2. The exception to the above rule is that where the grantor has actual knowledge at the time of the conveyance of a latent defect which is imminently dangerous and does not disclose such defect and danger to the grantee, the grantor may be held liable in an action in tort for fraud for such failure to disclose.
"A vendor of land, who conceals or fails to disclose to his vendee any condition whether natural or artificial involving unreasonable risk to persons upon the land, is subject to liability for bodily harm caused thereby to the vendee and others upon the land with the consent of the vendee or his sub-vendee, after the vendee has taken possession, if (a) the vendee does not know of the condition or the risk involved therein, and (b) the vendor knows of the condition and the risk involved therein and has reason to believe that the vendee will not discover the condition or realize the risk.
" b . In order that the vendor of land may be subject to liability under the rule stated in this Section, he must actually know of the conditions and realize that it involves an unreasonable risk of harm to those who may use the land in ignorance of it. The vendor is under no duty to either his vendee or those who may be expected to enter upon or use the land in his right, to inspect the land in order to discover its actual condition; nor is he under any duty to warn the vendee of the extent of the risk involved in an obvious condition, unless the condition is such that the vendee would be unlikely to appreciate the extent of the risk involved therein.
" d . One of the conditions necessary to subject the vendor of land to liability under the rule stated in this Section is that he not only know of the condition but also realize the risk involved therein." Restatement of the Law, Torts, Negligence, 961, 353.
3. Where two matters are pleaded in the disjunctive, one of which is bad and the other not, the petition is subject to general demurrer. Doyal v. Russell, 183 Ga. 518 (189 S. E. 32).
4. Allegations that one knew or should have known of a fact charge only implied or constructive notice and are not sufficient to allege actual notice. Central of Georgia Ry. Co. v. Stamps, 48 Ga. App. 309 (4) (172 S. E. 806); Southern Ry. Co. v. Lomax, 67 Ga. App. 406 (4) (20 S. E. 2d 437); Central of Georgia Ry. Co. v. Tapley, 145 Ga. 792 (2) (89 S. E. 841); Homburger v. Homburger, 213 Ga. 344, 347 (99 S. E. 2d 213).

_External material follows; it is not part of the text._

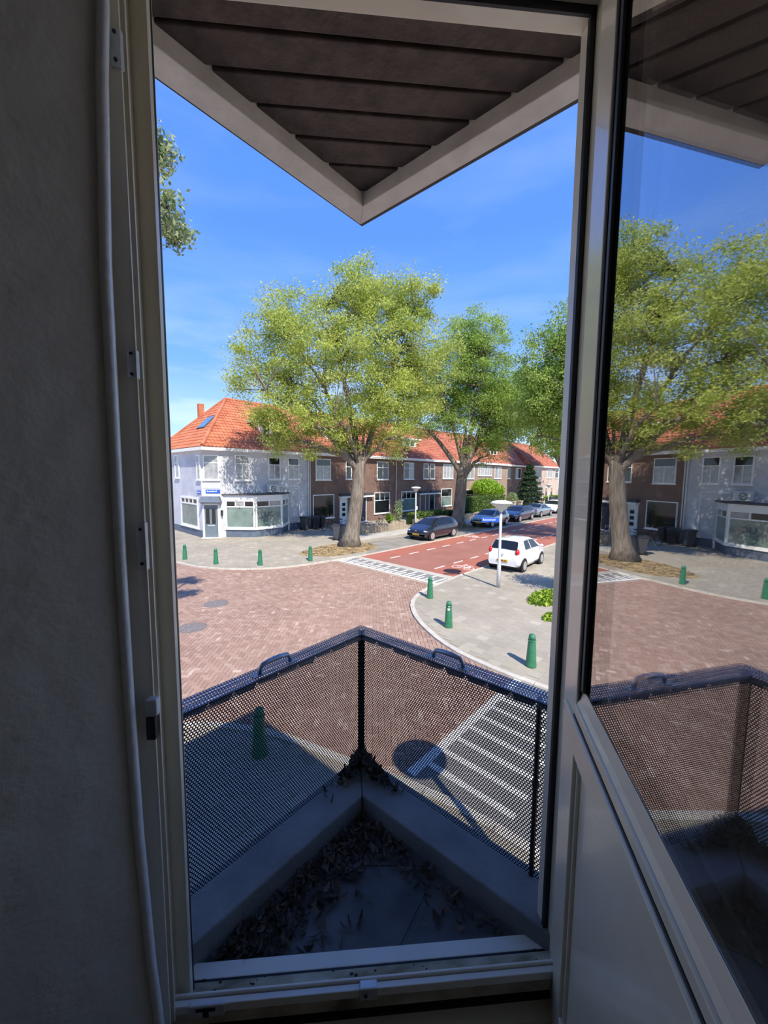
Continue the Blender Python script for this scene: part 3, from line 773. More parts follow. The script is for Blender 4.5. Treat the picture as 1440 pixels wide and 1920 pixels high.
for i in range(9):
    x = 4.45 + i * .40
    mb = MB(); mb.prism([(x, 3.26), (x + .11, 3.26), (x + .13, 1.9), (x + .02, 1.9)], -.01, .005); mb.build('white_tooth', M['roadwhite'], r)

# the red street
mb = MB(); mb.prism([(14.1, 10.55), (90, 10.55), (90, 13.65), (14.1, 13.65)], -.06, .002)
rd = tag(mb.build('road', M['redroad']), 'red asphalt street with dashed white cycle lane lines', None, None, 'structure')
for y0, y1 in ((9.0, 10.55), (13.65, 15.1)):
    mb = MB(); mb.prism([(14.1, y0), (90, y0), (90, y1), (14.1, y1)], -.06, .002); mb.build('cycle_lane', M['redlane'], rd)
for yl in (10.58, 13.66):
    for i in range(26):
        x = 14.75 + i * 1.62 + (.2 if yl > 12 else 0)
        mb = MB(); mb.prism([(x, yl - .05), (x + .82, yl - .05), (x + .82, yl + .05), (x, yl + .05)], -.01, .006); mb.build('lane_dash', M['roadwhite'], rd)
def bikemark(x, y, s):
    """painted bicycle symbol lying on the lane"""
    mb = MB()
    def bar(a, b, w=.045):
        a = Vector((x + a[0] * s, y + a[1], 0)); b = Vector((x + b[0] * s, y + b[1], 0)); t = (b - a).normalized() * w / 2; n = Vector((-t.y, t.x, 0))
        mb.prism([(q.x, q.y) for q in (a - n, b - n, b + n, a + n)], .0, .007)
    for cy in (-.33, .33):
        pts = [(.22 * cos(k * pi / 6), cy + .22 * sin(k * pi / 6)) for k in range(13)]
        for k in range(12): bar(pts[k], pts[k + 1])
    for a, b in (((0, -.33), (.35, -.15)), ((.35, -.15), (.35, .2)), ((.35, .2), (0, .33)), ((.35, .2), (0, -.05)), ((0, -.05), (.35, -.15)), ((0, -.05), (0, -.33)), ((.35, .2), (.5, .2)), ((.5, .1), (.5, .28)), ((.42, -.22), (.42, -.05))): bar(a, b)
    mb.build('bicycle_marking', M['roadwhite'], rd)
bikemark(15.9, 9.75, 1.3); bikemark(24.6, 14.4, 1.3)

# manhole covers in the brick paving
for (x, y, lab) in ((5.35, 12.92, 'round manhole cover in the brick paving, the farther of two'), (3.99, 11.34, 'round manhole cover in the brick paving, the nearer of two')):
    r = atthing('manhole_cover', lab, 'manhole cover', (x, y, .0))
    mb = MB(); mb.lathe([(.40, -.03), (.40, .006), (.36, .010), (.36, .004)], 24, Matrix.Translation((x, y, 0))); mb.build('ring', M['manhole'], r)
    mb = MB(); mb.lathe([(.345, -.02), (.345, .010), (.10, .012)], 24, Matrix.Translation((x, y, 0))); mb.lathe([(.09, 0), (.08, .018)], 12, Matrix.Translation((x, y, 0))); mb.build('lid', M['galv'] if False else M['manhole'], r)

# ------------------------------------------------------------------ bollards
def bollard(x, y, label, sticker=False):
    r = thing('bollard', label, 'bollard', (x, y, .04), rnd.uniform(0, 6), 'green cast bollards')
    mb = MB(); mb.lathe([(.125, -.04), (.120, .05), (.112, .12), (.098, .40), (.084, .60), (.082, .615)], 14); mb.build('post', M['green'], r, None, True)
    mb = MB(); mb.lathe([(.090, .612), (.094, .622), (.094, .634), (.082, .645)], 14); mb.build('collar', M['green'], r)
    mb = MB(); mb.lathe([(.076, .645), (.078, .70), (.070, .74), (.045, .765), (.012, .775)], 14); mb.build('cap', M['green'], r, None, True)
    if sticker:
        mb = MB()
        T = Matrix.Rotation(atan2(-y, -x) - r.rotation_euler.z, 4, 'Z')
        mb.box(.082, .094, -.035, .03, .52, .58, T); mb.build('sticker', M['bollsticker'], r)
        mb = MB(); mb.box(.080, .097, -.02, .025, .62, .645, T); mb.build('sticker', M['bollsticker'], r)
    return r
bollard(7.10, 20.78, 'green bollard farthest left, before the shop window of the grey house')
bollard(7.77, 18.62, 'green bollard before the grey door of the corner house')
bollard(9.18, 16.91, 'green bollard before the bay window of the grey house')
bollard(11.45, 15.98, 'green bollard beside the tree pit and the white ramp teeth')
bollard(10.93, 8.03, 'green bollard at the corner nearest to the right end of the white ramp teeth')
bollard(9.15, 6.04, 'green bollard with pale stickers, between two plain ones on the right pavement', True)
bollard(8.54, 3.36, 'green bollard closest to the balcony on the right pavement')
bollard(2.78, 5.27, 'shaded bollard seen through the left railing panel')

# ------------------------------------------------------------------ street lamps
def lamp(x, y, label, sign=False, box=False, h=3.45):
    r = thing('street_lamp', label, 'street lamp', (x, y, .04), 0, 'street lamps with bowl heads')
    mb = MB(); mb.lathe([(.075, -.04), (.075, .9), (.055, .95), (.05, h - .42)], 12); mb.build('pole', M['galv'], r, None, True)
    mb = MB(); mb.lathe([(.055, h - .46), (.08, h - .42), (.14, h - .36), (.20, h - .28), (.40, h - .14), (.405, h - .12)], 20); mb.build('bowl', M['lampbowl'], r, None, True)
    mb = MB(); mb.lathe([(.42, h - .12), (.425, h - .10), (.34, h - .045), (.18, h - .01), (.02, h)], 20); mb.build('cap', M['lampcap'], r, None, True)
    if box:
        mb = MB(); mb.box(.03, .20, -.06, .06, 1.45, 1.75); mb.build('notice_box', M['acbox'], r, None, False, .01)
    if sign:
        d = Vector((-.70, .70, 0)).normalized(); rz = atan2(d.y, d.x)
        T = Matrix.Rotation(rz, 4, 'Z')
        mb = MB(); mb.box(.05, .75, -.012, .012, 2.60, 2.77, T); s = mb.build('name_sign', M['blue'], r, None, False, .004); s['label'] = 'blue street name sign with white letters'
        mb = MB(); mb.box(.03, .06, -.02, .02, 2.58, 2.80, T); mb.build('sign_bracket', M['galv'], r)
        # readable only as a tall initial, low letters and an ending in -straat
        mb = MB(); xx = .70
        xs = [(.022, .085), (.02, .05), (.024, .05), (.02, .05), (.024, .05), (.02, .05), (.018, .05), (.014, .07), (.016, .05), (.022, .05), (.022, .05), (.014, .07)]
        for wd, hh in xs:
            mb.box(xx - wd, xx, .012, .0145, 2.655, 2.655 + hh, T); mb.box(xx - wd, xx, -.0145, -.012, 2.655, 2.655 + hh, T); xx -= wd + .022
        mb.build('lettering', M['lettering'], s, (0, 0, 0))
    return r
lamp(13.91, 6.90, 'street lamp with pale bowl head and blue name sign on the right pavement', sign=True)
lamp(25.87, 20.70, 'street lamp by the garden wall behind the black car', box=True)
lamp(3.42, .59, 'street lamp below the building whose round shadow falls on the brick paving')
lamp(50.5, 18.6, 'far street lamp behind the parked cars')

# ------------------------------------------------------------------ houses
FY = 26.3
def bars(mb, rects, y0, y1, T=None):
    for x0, x1, z0, z1 in rects: mb.box(x0, x1, y0, y1, z0, z1, T)

def window(par, x0, x1, z0, z1, kind, pane='pane', T=None, y=FY, fw=.07, n=3, tz=.66, sill=True, name='window'):
    """frame is the part, its panes are sub-parts; T maps (x, depth, z) on other wall directions"""
    R = [(x0, x1, z0, z0 + fw), (x0, x1, z1 - fw, z1), (x0, x0 + fw, z0 + fw, z1 - fw), (x1 - fw, x1, z0 + fw, z1 - fw)]
    ix0, ix1, iz0, iz1 = x0 + fw, x1 - fw, z0 + fw, z1 - fw
    P = []; b = fw * .75; xm = (x0 + x1) / 2; zt = z0 + (z1 - z0) * tz
    if kind == 'one': P = [(ix0, ix1, iz0, iz1)]
    elif kind == 'tee':      # one light over two
        R += [(ix0, ix1, zt - b / 2, zt + b / 2), (xm - b / 2, xm + b / 2, iz0, zt - b / 2)]
        P = [(ix0, ix1, zt + b / 2, iz1), (ix0, xm - b / 2, iz0, zt - b / 2), (xm + b / 2, ix1, iz0, zt - b / 2)]
    elif kind == 'cross':
        R += [(ix0, ix1, zt - b / 2, zt + b / 2), (xm - b / 2, xm + b / 2, iz0, zt - b / 2), (xm - b / 2, xm + b / 2, zt + b / 2, iz1)]
        P = [(ix0, xm - b / 2, iz0, zt - b / 2), (xm + b / 2, ix1, iz0, zt - b / 2), (ix0, xm - b / 2, zt + b / 2, iz1), (xm + b / 2, ix1, zt + b / 2, iz1)]
    elif kind == 'two':      # one light over one
        R += [(ix0, ix1, zt - b / 2, zt + b / 2)]
        P = [(ix0, ix1, iz0, zt - b / 2), (ix0, ix1, zt + b / 2, iz1)]
    elif kind == 'shop':     # n small lights over one large
        R += [(ix0, ix1, zt - b / 2, zt + b / 2)]; P = [(ix0, ix1, iz0, zt - b / 2)]
        w = (ix1 - ix0) / n
        for i in range(n):
            a0, a1 = ix0 + w * i, ix0 + w * (i + 1)
            if i: R.append((a0 - b / 2, a0 + b / 2, zt + b / 2, iz1))
            P.append((a0 + (b / 2 if i else 0), a1 - (b / 2 if i < n - 1 else 0), zt + b / 2, iz1))
    elif kind == 'row':
        w = (ix1 - ix0) / n
        for i in range(n):
            a0, a1 = ix0 + w * i, ix0 + w * (i + 1)
            if i: R.append((a0 - b / 2, a0 + b / 2, iz0, iz1))
            P.append((a0 + b / 2, a1 - b / 2, iz0, iz1))
    mb = MB(); bars(mb, R, y - .06, y + .02, T)
    if sill: mb.box(x0 - .06, x1 + .06, y - .11, y + .02, z0 - .07, z0 + .005, T)
    f = mb.build(name, M['white'], par)
    for i, p in enumerate(P):
        mt = pane[i % len(pane)] if isinstance(pane, (list, tuple)) else pane
        mb = MB(); bars(mb, [p], y - .025, y - .003, T); mb.build('pane', M[mt], f, (0, 0, 0))
    return f

def tilefield(name, mat, parent, O, e, s, rows, rowh, ext, tw=.24):
    """pantiles: O eave corner, e along the eave, s up the slope; ext(row) -> (min, max) along e"""
    O, e, s = Vector(O), Vector(e).normalized(), Vector(s).normalized(); n = e.cross(s).normalized()
    if n.z < 0: n = -n
    V = []; Q = []
    for r_ in range(rows):
        a0, a1 = ext((r_ + .5) / rows)
        if a1 - a0 < .1: continue
        k0, k1 = int(a0 / tw), max(int(a0 / tw) + 1, int(math.ceil(a1 / tw)))
        xs = []
        for k in range(k0, k1):
            for q in (0, .28, .5, .72): xs.append(((k + q) * tw, (.0, .040, .052, .036)[(0, .28, .5, .72).index(q)]))
        xs = [(max(a0, min(a1, x)), h) for x, h in xs] + [(a1, 0)]
        b0 = len(V); m = len(xs)
        for (lift, up) in ((.0, r_ * rowh - .012), (.045, r_ * rowh - .01), (.004, (r_ + 1) * rowh + .01)):
            for x, h in xs: V.append(O + e * x + s * up + n * (h * (1 if lift else .2) + lift))
        for L_ in range(2):
            for i in range(m - 1):
                Q.append((b0 + L_ * m + i, b0 + L_ * m + i + 1, b0 + (L_ + 1) * m + i + 1, b0 + (L_ + 1) * m + i))
    me = npmesh(name, [tuple(v) for v in V], Q)
    o = obj(name, me, mat, parent, (0, 0, 0)); o['kind'] = 'stuff'; return o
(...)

It is important to notice that there is a vast difference between knowing of a defective construction and the dangerous condition created by the defect. There is a difference between notice of defect and knowledge of danger. Mathis v. Gazan, 51 Ga. App. 805 (181 S. E. 503); Wicker v. Roberts, 91 Ga. App. 490 (86 S. E. 350); Firestone Service Stores v. Gillen, 58 Ga. App. 782 (199 S. E. 853); Goldsmith v. Hazelwood, 93 Ga. App. 466 (92 S. E. 2d 148).
None of the cases cited in the majority opinion is authority for the majority holding. In the decision in Kuhr Bros., Inc. v. Spahos, 89 Ga. App. 885 (81 S. E. 2d 491), this court deliberately avoided the application of the real-estate rule for the reason that the subject matter was personal property and the personal property rule stated in the Restatement of Torts is quoted at length. Davey v. Turner, 55 Ga. App. 786 (191 S. E. 382), also involved personal property.

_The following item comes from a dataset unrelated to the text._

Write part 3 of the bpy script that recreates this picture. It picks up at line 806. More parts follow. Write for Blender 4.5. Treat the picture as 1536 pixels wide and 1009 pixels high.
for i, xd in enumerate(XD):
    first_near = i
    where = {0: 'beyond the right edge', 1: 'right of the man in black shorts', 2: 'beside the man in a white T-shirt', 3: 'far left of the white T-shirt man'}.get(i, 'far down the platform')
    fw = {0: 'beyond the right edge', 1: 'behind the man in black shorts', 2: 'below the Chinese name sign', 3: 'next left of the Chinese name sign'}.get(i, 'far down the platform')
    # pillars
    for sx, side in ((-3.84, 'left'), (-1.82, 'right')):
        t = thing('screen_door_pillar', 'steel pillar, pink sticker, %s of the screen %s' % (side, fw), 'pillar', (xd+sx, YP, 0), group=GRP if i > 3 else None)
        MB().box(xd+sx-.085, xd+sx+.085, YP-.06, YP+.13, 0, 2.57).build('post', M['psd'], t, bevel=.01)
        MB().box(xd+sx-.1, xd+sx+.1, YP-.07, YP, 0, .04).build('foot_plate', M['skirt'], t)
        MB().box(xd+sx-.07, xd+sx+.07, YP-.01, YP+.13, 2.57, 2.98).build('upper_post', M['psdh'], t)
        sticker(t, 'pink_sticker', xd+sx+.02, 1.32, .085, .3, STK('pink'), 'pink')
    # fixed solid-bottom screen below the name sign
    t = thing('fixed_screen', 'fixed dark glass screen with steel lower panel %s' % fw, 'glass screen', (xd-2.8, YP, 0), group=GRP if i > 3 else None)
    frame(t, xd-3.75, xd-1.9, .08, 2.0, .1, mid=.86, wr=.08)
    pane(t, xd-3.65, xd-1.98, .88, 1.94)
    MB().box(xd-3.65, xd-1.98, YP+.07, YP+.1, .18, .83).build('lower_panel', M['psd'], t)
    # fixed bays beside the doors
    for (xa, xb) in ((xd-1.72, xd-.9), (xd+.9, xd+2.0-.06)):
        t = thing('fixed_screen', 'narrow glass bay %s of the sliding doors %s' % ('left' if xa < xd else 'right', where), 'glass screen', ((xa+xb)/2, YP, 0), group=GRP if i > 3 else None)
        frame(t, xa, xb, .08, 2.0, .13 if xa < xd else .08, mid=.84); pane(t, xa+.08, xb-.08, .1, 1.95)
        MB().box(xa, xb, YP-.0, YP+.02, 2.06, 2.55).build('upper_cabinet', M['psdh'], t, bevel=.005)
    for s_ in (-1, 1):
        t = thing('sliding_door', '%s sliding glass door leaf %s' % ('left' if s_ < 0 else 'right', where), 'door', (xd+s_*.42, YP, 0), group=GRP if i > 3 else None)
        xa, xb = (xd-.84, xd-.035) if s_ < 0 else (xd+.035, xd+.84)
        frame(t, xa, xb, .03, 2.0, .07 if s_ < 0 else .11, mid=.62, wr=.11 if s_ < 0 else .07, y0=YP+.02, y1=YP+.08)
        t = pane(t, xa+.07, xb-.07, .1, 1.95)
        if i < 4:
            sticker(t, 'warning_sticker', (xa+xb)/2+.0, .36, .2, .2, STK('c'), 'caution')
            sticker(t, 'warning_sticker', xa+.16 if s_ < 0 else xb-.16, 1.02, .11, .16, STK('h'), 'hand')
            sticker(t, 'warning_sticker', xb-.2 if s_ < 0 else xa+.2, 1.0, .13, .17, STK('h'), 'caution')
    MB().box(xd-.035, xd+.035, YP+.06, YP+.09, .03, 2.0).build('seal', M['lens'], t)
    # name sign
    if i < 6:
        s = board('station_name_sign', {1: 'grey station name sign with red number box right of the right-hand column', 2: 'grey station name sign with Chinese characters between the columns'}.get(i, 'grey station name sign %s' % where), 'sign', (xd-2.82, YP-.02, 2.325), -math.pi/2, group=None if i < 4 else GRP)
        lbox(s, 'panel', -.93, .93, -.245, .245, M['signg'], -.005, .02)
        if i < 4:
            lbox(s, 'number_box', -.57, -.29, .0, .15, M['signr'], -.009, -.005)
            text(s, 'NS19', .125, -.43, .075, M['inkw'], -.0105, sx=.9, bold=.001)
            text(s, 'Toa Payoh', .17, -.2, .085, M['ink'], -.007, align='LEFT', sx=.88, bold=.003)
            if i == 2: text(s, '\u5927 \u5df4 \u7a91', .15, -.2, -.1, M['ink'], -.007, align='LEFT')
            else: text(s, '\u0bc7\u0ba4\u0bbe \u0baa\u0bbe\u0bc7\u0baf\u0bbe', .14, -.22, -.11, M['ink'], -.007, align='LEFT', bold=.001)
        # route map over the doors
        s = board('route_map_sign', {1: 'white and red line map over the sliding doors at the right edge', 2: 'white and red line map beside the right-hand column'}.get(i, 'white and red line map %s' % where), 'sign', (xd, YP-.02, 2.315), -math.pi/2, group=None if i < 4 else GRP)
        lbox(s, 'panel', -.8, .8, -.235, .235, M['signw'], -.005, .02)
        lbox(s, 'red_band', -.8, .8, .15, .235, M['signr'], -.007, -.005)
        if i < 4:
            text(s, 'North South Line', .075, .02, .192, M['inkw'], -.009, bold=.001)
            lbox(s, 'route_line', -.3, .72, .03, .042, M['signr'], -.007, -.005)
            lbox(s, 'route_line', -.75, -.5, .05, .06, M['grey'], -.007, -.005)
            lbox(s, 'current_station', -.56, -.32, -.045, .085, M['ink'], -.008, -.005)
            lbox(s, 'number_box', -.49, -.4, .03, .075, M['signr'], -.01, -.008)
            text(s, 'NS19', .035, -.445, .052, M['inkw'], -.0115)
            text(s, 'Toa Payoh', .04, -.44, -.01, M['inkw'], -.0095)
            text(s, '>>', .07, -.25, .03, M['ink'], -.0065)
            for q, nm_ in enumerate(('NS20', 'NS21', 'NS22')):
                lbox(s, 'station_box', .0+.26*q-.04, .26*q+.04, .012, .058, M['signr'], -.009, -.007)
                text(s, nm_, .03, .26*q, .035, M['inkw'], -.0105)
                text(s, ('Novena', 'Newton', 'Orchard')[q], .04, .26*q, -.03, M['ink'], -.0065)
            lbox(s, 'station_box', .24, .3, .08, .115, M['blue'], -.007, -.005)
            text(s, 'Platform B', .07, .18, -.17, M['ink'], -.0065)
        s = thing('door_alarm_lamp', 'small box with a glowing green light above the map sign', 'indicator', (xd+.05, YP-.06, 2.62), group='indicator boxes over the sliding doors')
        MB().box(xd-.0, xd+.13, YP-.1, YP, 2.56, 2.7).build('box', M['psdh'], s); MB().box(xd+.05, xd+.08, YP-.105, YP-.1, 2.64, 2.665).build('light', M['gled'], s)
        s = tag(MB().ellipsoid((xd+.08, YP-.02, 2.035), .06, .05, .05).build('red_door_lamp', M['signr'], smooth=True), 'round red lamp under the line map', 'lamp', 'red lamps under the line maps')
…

To sum up, my opinion is that all four counts of the petition should have been dismissed on general demurrer for the reason that none alleges actual knowledge of the dangerous condition on the part of the defendant and fraudulent failure to disclose the danger to the grantee, and assuming that each count does allege actual notice of the dangerous condition, each one also contained the allegation of constructive notice and under the rule stated should be dismissed.
Foley, Chappell, Kelly & Champion, S. E. Kelly, Jr., contra.
Thompson & Redmond, Lee Redmond, Hatcher, Smith, Stubbs & Rothschild, Albert W. Stubbs, for plaintiff in error.
DECIDED SEPTEMBER 22, 1958 -- REHEARING DENIED NOVEMBER 13, 1958.